--- Data provided ---

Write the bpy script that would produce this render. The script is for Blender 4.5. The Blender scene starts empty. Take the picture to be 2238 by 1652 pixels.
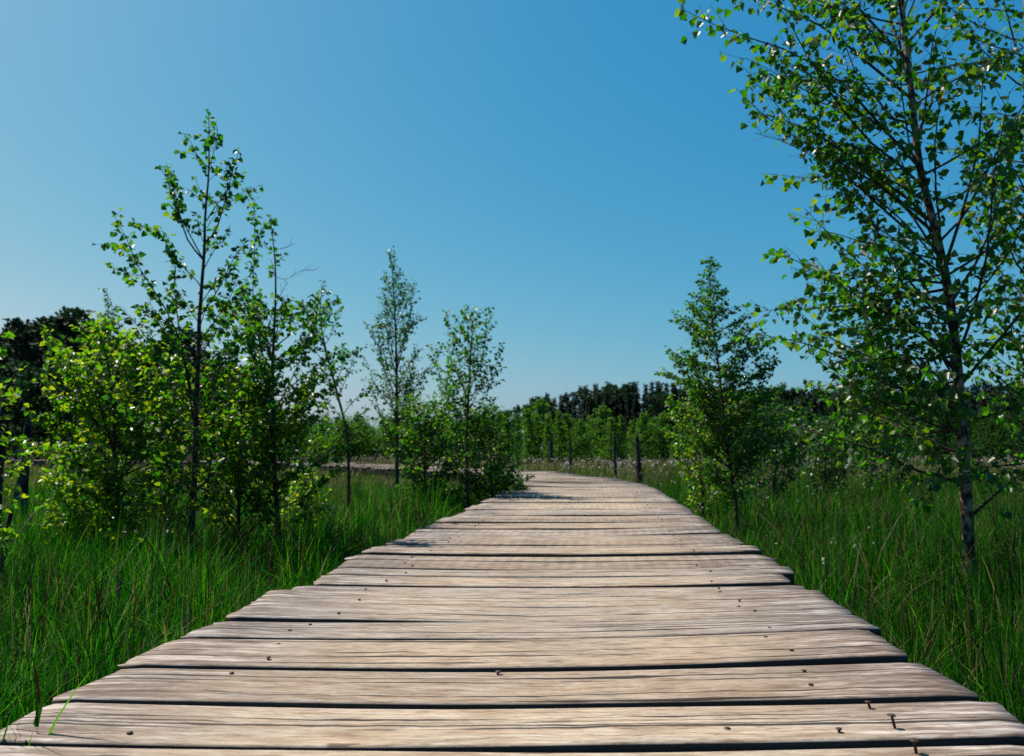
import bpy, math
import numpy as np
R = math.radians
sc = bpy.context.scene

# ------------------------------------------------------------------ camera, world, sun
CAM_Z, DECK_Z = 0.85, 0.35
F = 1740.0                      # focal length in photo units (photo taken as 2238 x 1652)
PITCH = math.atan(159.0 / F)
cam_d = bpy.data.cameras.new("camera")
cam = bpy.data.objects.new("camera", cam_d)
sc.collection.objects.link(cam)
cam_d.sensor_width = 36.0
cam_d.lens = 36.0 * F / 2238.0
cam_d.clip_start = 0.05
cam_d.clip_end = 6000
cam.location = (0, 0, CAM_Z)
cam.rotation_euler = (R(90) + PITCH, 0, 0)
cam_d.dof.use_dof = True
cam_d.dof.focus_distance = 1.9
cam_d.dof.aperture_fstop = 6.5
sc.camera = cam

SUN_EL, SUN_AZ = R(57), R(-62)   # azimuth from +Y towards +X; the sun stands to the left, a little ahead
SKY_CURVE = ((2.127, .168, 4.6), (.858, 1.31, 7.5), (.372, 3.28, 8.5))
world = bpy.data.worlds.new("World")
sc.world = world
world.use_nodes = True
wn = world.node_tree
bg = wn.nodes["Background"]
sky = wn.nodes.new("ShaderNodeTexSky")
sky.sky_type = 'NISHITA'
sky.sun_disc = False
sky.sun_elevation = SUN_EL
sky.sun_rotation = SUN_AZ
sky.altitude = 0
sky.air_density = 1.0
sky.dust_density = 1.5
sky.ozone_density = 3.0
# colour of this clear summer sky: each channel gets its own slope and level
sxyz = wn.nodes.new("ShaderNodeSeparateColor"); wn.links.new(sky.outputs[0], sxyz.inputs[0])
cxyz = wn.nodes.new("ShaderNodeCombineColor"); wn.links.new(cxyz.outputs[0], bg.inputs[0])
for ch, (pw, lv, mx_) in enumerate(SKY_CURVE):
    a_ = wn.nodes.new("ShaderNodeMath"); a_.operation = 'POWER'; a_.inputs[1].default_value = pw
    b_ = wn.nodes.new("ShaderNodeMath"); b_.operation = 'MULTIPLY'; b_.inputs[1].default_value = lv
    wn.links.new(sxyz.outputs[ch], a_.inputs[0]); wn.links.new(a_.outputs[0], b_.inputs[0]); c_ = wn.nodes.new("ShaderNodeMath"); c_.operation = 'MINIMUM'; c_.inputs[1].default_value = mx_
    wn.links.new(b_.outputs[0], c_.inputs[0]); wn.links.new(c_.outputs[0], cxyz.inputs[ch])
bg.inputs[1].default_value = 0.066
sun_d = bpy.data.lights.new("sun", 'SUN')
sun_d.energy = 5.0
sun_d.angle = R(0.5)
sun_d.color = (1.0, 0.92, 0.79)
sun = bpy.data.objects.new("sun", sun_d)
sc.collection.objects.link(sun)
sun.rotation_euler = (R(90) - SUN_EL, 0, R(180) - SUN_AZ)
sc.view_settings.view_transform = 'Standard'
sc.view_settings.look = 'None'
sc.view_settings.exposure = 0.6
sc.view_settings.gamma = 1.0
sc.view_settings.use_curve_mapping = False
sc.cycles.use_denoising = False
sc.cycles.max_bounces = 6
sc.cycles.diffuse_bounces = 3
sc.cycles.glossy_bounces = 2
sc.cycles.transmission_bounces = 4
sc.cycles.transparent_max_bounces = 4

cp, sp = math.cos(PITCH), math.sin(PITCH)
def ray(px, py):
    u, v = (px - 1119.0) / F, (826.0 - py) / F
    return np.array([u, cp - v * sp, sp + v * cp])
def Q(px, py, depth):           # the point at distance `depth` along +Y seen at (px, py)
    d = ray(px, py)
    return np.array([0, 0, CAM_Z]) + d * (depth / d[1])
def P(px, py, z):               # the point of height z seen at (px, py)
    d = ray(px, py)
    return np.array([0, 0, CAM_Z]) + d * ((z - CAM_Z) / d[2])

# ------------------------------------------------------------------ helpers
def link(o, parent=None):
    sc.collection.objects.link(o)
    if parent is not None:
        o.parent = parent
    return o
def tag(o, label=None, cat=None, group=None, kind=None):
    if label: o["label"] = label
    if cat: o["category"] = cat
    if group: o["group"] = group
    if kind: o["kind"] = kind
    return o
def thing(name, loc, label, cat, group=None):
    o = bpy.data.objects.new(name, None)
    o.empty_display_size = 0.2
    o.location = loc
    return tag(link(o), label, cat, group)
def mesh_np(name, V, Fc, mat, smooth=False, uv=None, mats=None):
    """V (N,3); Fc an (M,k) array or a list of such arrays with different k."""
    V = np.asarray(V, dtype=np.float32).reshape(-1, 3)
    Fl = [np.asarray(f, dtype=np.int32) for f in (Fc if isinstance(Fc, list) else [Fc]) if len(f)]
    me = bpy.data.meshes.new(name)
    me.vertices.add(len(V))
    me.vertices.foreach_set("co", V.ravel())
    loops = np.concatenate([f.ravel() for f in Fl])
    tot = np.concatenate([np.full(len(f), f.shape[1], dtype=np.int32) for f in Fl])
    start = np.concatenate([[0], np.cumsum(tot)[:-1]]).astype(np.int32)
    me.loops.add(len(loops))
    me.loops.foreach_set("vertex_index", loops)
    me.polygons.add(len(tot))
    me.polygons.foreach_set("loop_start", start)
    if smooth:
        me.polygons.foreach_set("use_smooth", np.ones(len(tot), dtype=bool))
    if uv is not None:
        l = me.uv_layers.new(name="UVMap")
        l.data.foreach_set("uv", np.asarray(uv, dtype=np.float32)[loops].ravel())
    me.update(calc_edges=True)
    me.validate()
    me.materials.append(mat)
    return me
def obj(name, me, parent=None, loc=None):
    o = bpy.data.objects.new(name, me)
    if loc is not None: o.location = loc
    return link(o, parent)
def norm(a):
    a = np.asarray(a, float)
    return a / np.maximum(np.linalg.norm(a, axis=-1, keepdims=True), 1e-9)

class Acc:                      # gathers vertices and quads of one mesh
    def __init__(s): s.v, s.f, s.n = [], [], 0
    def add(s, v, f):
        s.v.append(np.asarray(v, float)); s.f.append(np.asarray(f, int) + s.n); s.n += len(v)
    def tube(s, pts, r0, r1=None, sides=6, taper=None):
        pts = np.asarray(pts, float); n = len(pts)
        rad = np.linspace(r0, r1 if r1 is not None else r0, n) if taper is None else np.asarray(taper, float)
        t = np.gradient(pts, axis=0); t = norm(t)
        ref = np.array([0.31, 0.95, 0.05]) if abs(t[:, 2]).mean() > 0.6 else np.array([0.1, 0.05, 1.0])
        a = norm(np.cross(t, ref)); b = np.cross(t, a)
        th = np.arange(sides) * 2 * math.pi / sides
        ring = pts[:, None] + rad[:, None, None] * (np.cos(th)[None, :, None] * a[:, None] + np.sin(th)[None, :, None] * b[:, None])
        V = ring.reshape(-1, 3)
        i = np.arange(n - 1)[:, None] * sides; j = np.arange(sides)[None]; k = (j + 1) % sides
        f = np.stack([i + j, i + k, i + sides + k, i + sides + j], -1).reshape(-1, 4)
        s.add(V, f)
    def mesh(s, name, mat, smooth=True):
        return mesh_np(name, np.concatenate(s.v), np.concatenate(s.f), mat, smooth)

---
--- Data provided ---

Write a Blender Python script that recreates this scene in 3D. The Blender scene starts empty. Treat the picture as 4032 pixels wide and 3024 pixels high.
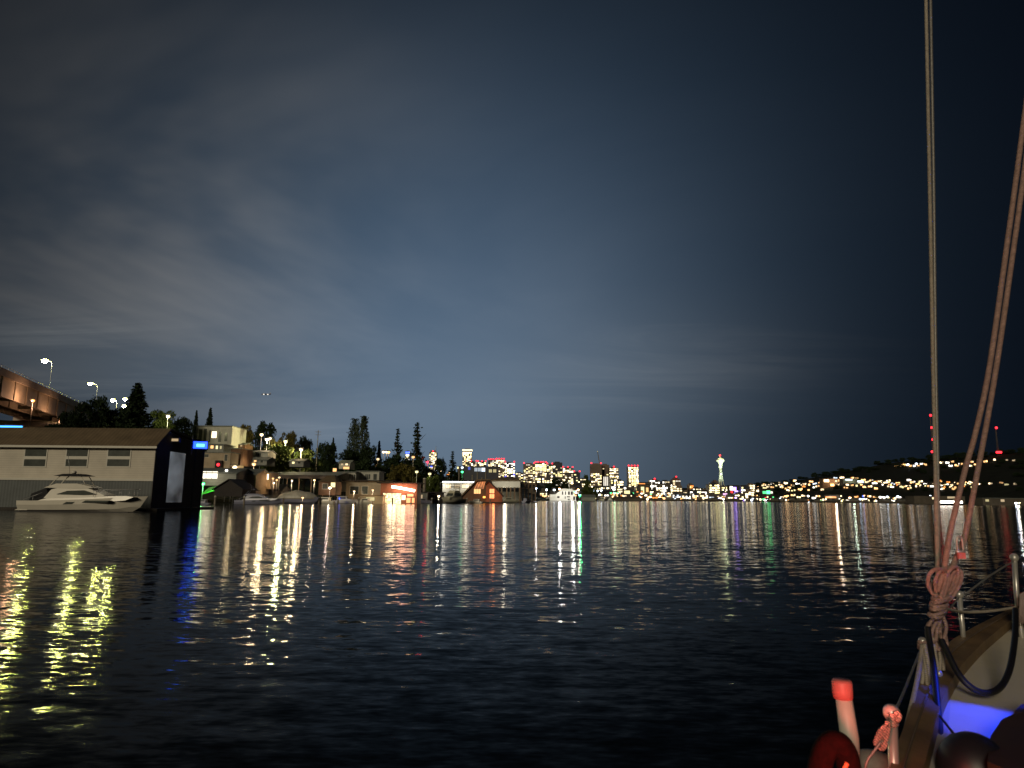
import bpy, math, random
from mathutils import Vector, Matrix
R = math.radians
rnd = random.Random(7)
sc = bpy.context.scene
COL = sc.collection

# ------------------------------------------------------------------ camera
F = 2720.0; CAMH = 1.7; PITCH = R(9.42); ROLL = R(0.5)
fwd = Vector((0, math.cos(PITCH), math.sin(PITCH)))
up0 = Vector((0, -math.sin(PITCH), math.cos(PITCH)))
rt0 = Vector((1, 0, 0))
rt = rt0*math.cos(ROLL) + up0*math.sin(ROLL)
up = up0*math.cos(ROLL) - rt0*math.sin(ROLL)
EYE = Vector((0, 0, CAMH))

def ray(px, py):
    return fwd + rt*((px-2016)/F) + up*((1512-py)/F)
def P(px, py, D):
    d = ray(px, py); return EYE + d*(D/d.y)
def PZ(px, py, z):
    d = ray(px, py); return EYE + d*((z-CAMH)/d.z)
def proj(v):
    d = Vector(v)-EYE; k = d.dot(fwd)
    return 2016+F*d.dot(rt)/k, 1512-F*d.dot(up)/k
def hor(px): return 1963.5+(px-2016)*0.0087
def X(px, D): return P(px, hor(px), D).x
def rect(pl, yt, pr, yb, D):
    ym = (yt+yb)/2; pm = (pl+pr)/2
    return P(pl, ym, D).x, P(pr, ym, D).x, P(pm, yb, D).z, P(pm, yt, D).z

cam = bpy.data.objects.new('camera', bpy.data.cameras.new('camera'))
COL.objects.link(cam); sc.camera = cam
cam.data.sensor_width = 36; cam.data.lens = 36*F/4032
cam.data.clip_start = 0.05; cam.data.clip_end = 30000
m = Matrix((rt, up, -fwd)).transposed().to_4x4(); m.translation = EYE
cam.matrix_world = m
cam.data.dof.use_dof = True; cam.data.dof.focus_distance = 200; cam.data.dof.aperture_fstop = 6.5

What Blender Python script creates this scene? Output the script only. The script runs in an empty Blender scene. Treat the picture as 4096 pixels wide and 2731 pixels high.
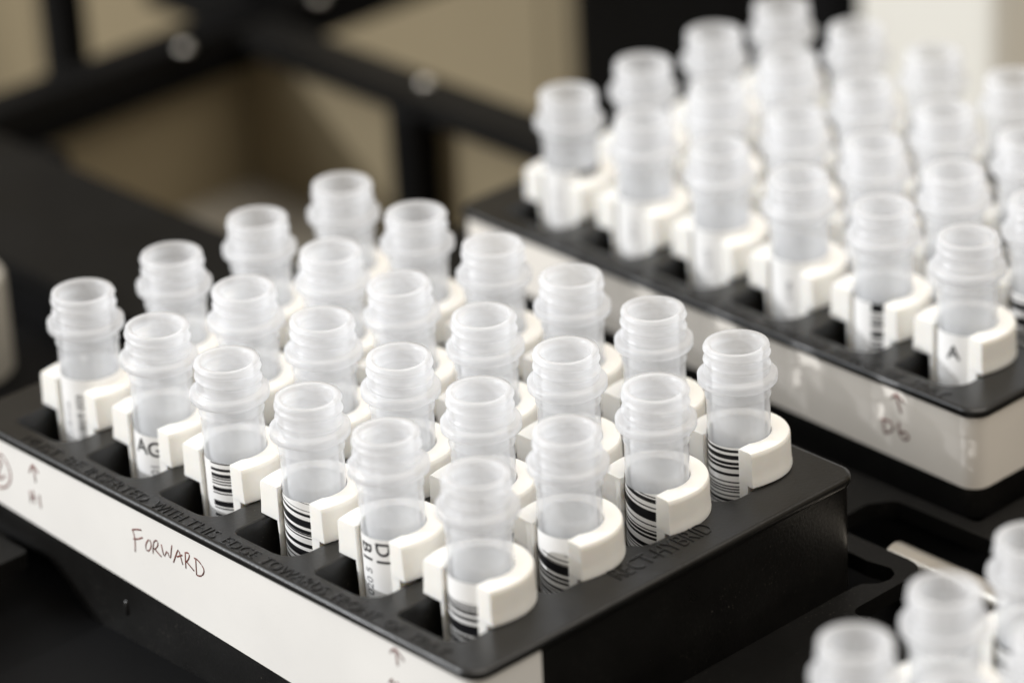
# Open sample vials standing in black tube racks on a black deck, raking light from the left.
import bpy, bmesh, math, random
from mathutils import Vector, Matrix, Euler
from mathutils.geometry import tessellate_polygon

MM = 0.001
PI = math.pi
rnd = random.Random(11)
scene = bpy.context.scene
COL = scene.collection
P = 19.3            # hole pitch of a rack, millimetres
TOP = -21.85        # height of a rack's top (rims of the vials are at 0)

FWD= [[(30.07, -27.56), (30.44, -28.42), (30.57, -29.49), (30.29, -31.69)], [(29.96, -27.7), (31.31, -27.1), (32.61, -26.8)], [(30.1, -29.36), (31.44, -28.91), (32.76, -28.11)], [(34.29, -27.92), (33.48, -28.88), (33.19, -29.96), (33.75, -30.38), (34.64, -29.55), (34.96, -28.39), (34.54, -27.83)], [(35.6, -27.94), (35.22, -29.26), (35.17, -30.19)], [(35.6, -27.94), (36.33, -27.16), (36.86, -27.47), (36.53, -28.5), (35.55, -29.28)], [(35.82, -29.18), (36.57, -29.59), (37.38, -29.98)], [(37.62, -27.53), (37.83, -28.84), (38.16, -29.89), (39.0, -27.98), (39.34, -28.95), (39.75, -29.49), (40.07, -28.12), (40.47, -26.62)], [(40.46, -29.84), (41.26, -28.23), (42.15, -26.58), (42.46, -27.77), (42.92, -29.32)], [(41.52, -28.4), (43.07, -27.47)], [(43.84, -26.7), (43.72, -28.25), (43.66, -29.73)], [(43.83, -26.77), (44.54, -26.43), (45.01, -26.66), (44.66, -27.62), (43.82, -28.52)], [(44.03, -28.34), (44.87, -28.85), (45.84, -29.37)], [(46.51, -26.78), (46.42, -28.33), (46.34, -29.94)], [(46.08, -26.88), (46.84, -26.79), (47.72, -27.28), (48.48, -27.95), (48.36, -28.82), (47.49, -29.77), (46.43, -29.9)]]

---

Task directions -> Nothing but the lines from the one containing "Write a Blender" through the one containing "COL = sc.collection" should be echoed, each exactly as it stands; pictures are excluded.

The reply ->
Write a Blender Python script that recreates this scene in 3D. The Blender scene starts empty. Treat the picture as 4032 pixels wide and 3024 pixels high.
import bpy, math, random
from mathutils import Vector, Matrix
R = math.radians
rnd = random.Random(7)
sc = bpy.context.scene
COL = sc.collection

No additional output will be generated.